>> start

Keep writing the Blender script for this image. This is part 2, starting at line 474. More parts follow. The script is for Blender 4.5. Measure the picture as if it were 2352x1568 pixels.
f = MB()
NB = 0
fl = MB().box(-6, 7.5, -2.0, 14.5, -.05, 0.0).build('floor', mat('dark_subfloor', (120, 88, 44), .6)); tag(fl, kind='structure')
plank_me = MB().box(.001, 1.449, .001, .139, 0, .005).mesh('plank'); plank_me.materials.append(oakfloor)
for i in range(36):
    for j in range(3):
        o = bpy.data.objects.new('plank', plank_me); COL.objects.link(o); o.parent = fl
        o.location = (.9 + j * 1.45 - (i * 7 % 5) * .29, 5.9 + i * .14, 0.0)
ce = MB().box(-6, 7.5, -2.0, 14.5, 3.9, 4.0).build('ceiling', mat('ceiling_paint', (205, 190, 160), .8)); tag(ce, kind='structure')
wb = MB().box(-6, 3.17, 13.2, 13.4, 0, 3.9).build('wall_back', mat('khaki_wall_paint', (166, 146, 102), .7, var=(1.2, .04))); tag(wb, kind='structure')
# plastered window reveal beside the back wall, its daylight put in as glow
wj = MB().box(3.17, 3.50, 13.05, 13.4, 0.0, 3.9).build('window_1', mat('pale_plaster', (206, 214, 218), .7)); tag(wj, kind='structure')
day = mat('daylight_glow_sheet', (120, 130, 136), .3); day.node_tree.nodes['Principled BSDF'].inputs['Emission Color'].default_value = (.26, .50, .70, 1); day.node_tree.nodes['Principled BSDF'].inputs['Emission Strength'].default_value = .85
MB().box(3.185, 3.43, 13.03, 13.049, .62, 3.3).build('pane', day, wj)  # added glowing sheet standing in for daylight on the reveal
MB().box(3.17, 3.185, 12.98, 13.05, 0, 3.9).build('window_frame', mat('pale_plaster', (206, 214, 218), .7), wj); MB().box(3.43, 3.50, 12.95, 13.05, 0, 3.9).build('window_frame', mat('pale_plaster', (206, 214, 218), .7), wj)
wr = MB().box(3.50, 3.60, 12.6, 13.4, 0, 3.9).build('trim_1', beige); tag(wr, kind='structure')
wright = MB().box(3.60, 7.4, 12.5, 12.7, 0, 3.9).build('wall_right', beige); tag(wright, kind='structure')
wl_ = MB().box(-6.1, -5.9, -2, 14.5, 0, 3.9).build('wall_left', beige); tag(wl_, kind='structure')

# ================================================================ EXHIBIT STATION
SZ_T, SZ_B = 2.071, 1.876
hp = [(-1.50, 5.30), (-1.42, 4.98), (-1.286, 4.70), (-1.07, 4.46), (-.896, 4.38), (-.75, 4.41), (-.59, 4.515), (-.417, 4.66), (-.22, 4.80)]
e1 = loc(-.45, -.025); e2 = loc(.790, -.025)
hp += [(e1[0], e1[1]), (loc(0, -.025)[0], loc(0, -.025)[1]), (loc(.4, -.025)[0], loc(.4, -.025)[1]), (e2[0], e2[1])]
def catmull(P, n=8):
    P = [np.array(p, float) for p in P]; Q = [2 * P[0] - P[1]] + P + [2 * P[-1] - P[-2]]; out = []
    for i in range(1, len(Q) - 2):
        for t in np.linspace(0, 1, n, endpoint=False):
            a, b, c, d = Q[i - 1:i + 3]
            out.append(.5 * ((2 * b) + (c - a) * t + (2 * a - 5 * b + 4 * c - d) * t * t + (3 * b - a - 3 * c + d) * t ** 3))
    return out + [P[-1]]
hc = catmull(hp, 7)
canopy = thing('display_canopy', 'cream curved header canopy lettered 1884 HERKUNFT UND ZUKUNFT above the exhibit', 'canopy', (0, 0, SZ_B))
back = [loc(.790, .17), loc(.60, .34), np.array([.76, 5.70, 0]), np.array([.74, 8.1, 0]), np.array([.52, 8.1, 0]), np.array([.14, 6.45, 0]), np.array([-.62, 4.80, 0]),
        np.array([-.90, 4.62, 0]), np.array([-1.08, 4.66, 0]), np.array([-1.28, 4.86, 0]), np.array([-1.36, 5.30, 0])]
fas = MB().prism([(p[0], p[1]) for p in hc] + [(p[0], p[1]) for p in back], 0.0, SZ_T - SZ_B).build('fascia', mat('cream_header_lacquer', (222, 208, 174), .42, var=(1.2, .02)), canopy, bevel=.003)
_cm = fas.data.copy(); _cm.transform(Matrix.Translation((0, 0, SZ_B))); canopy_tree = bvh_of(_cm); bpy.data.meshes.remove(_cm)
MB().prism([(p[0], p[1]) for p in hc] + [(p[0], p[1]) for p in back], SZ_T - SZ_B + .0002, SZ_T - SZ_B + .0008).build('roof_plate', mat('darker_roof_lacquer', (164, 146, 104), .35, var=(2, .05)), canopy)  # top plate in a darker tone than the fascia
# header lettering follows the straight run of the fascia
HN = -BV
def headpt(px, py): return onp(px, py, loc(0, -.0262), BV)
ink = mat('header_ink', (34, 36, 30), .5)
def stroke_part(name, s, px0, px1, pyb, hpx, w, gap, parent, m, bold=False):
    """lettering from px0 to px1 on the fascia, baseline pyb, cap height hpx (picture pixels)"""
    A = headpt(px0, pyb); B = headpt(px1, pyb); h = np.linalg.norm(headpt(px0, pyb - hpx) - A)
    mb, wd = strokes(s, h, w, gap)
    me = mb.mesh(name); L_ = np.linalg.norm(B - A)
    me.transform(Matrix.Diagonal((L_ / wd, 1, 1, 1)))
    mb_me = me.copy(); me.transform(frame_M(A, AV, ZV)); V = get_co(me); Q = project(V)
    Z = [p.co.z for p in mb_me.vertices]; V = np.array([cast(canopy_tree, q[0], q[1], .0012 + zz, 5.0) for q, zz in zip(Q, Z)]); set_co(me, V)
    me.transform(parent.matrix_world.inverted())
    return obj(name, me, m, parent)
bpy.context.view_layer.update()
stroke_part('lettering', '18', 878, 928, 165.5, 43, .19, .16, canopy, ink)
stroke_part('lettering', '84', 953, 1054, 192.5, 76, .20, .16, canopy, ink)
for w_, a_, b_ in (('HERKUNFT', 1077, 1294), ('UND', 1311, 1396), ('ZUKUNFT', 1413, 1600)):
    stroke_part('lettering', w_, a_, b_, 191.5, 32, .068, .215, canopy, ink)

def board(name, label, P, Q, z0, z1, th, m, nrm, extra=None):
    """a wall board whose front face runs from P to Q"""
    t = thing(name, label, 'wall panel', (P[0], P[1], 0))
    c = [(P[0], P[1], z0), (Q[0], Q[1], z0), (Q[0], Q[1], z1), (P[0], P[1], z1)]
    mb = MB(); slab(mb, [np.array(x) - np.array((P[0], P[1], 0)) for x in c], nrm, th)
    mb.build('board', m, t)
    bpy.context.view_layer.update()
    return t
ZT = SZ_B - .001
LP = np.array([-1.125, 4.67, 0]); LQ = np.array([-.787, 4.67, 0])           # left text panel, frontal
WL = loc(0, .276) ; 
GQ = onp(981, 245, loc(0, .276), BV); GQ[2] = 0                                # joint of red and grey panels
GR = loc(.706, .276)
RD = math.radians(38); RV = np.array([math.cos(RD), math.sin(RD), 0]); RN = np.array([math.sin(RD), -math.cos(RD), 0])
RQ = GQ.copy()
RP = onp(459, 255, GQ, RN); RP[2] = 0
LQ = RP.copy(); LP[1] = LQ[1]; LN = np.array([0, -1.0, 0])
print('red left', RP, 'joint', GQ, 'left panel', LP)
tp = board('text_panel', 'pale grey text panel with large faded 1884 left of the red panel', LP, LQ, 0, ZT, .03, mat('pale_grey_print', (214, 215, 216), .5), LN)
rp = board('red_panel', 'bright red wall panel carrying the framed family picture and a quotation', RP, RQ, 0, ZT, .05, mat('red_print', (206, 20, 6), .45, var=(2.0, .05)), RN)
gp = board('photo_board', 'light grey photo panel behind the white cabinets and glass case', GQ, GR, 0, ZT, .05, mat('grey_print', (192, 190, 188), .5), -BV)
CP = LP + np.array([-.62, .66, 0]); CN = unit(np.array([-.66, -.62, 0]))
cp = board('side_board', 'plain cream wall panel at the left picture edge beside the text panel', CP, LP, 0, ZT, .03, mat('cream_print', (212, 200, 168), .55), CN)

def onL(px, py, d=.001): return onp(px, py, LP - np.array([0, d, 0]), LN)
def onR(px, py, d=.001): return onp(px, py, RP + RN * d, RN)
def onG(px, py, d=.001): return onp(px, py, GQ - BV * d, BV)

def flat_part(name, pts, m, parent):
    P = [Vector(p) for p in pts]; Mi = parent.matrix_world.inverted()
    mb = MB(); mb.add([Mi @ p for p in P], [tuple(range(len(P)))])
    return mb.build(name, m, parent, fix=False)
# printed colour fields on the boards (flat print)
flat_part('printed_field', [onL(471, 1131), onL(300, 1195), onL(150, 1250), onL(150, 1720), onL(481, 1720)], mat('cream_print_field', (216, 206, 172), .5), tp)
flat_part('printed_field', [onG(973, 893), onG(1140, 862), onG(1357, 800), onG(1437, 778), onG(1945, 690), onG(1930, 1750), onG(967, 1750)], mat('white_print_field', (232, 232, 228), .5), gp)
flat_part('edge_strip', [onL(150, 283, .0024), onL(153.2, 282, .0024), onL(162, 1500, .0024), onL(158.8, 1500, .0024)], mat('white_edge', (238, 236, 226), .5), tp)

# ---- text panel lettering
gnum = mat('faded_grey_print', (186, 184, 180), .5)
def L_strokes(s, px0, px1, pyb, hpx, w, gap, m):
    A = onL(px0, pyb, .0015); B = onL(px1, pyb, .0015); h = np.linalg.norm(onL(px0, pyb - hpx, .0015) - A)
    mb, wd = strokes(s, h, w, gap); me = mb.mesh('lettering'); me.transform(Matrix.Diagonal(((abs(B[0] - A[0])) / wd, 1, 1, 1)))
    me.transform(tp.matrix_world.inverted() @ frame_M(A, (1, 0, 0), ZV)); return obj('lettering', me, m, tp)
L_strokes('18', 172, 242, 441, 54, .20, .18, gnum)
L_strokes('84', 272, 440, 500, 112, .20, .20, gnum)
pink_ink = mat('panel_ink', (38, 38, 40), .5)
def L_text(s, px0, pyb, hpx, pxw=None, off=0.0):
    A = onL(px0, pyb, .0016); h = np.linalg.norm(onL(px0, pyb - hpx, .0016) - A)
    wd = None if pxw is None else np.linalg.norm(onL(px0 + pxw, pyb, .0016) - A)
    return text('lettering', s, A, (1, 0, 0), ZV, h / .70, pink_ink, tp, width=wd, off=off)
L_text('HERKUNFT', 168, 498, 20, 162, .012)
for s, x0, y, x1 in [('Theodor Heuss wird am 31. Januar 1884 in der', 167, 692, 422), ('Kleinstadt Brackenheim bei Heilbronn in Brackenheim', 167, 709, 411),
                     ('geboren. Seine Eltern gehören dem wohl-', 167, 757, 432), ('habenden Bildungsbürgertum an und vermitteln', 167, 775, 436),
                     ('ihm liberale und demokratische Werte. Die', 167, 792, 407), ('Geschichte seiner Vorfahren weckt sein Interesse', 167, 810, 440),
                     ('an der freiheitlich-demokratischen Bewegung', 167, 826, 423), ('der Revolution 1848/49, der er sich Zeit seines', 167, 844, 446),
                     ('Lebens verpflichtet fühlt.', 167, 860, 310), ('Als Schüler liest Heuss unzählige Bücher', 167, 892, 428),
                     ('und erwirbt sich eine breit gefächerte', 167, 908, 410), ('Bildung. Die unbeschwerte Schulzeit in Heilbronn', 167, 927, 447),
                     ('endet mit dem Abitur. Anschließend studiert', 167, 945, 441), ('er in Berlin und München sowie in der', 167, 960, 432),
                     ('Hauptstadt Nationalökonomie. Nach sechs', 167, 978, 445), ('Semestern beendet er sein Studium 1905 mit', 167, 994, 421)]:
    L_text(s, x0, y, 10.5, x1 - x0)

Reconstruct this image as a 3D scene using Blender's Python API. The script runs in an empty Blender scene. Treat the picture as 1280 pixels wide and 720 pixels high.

>> end

[JOB]
Pick out all the lines with the word "script" in them and copy them.

[WRITTEN REPLY]
Keep writing the Blender script for this image. This is part 2, starting at line 474. More parts follow. The script is for Blender 4.5. Measure the picture as if it were 2352x1568 pixels.
Reconstruct this image as a 3D scene using Blender's Python API. The script runs in an empty Blender scene. Treat the picture as 1280 pixels wide and 720 pixels high.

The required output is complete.